I know this is a strange way of putting it, but no, it’s not a mistake. In fact,I think it happens fairly often.
When practicing, there are likely to be difficult phrases that you stumble on and have to practice over and over again until you get it right. Usually this is done at the same speed. After playing this phrase 4-5 times, you finally get it right, then move on. Sound familiar?
There is actually something very wrong with this picture. The reason is, although your brain is able to distinguish between playing something correctly or playing something incorrectly, your hands – which do the actual fingering – are not. Your brain may remember how something sounds, but your hands remember only the muscle movements they repeat.
In the above scenario, what your hands remember is the 4 or 5 (or much more!)times it took you to get the phrase right rather than the 1 time where you actually did play it right. The more times your hands repeat a motion, the better they remember it, whether that motion is harmful or beneficial to your playing.
Thus,if you play something wrong many times and then correctly only a few times during any given practice – even though your brain may be happy you finally got it right – the next time you practice it is the mistakes that your hands will be likely to remember rather than the successes. This reinforcement of bad habits is what I call “getting better at playing badly.”
The way to avoid this trap is to play these problematic phrases slowly enough so that you can play them correctly after relatively few repetitions. That way,the reinforcement from the incorrect playing will no longer outweigh that of the correct playing, and your hands will remember the right movements the next time around.

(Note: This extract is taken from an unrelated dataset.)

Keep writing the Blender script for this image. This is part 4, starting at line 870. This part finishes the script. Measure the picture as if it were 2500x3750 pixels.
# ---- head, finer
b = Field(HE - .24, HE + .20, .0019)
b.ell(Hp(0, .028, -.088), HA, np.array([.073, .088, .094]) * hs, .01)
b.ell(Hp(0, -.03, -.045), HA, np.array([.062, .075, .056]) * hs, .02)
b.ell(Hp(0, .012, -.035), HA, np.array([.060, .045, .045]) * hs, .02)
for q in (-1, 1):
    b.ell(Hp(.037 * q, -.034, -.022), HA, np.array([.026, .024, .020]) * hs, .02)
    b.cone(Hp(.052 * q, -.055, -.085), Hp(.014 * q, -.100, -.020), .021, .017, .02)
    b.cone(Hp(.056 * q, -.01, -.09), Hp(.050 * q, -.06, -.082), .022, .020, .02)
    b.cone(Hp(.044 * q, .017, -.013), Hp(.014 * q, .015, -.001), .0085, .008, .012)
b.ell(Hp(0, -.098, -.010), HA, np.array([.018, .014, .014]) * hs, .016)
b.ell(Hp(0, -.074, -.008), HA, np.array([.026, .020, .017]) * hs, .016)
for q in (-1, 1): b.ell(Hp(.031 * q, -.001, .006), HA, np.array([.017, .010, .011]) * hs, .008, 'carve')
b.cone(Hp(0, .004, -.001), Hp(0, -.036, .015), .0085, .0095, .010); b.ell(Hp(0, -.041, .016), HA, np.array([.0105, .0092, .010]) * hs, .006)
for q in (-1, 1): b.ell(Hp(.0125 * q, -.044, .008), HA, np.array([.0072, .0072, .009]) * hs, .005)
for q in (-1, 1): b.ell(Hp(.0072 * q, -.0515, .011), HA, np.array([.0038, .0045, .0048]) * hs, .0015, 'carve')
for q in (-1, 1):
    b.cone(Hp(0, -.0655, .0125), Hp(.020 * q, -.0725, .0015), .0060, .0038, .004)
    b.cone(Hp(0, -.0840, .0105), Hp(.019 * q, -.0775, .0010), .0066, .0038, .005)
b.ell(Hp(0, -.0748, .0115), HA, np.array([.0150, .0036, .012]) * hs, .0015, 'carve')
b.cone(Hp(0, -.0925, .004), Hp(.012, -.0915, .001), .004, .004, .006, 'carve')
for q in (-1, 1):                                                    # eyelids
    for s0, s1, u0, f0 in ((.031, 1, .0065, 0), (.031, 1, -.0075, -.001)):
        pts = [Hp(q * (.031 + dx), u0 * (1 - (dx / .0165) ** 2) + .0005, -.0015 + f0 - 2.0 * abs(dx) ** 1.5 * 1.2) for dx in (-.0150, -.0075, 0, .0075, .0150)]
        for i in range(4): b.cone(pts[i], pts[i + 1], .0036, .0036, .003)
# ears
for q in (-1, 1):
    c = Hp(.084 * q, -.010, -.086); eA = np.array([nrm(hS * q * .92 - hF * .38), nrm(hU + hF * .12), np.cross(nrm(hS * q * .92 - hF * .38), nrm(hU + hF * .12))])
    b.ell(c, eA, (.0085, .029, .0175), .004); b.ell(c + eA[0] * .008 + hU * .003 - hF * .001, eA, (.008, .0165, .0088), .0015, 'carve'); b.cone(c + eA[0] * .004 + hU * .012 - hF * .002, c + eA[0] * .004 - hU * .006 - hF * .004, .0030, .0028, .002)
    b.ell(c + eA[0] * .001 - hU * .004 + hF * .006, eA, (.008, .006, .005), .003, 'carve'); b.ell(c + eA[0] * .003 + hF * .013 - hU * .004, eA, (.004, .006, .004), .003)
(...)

Once you have reached this point, it is a relatively simple matter to increase the speed of your hands to where you want it. What is NOT a simple matter is fixing bad physical habits once they have become ingrained through repetition.
Of course, we all want to practice new techniques and phrases as fast as they should be played during an actual performance. Holding back is no fun, and requires discipline. However, this is actually a shortcut to mastering difficult phrases, and keeping your hands as free as possible from acquiring bad habits.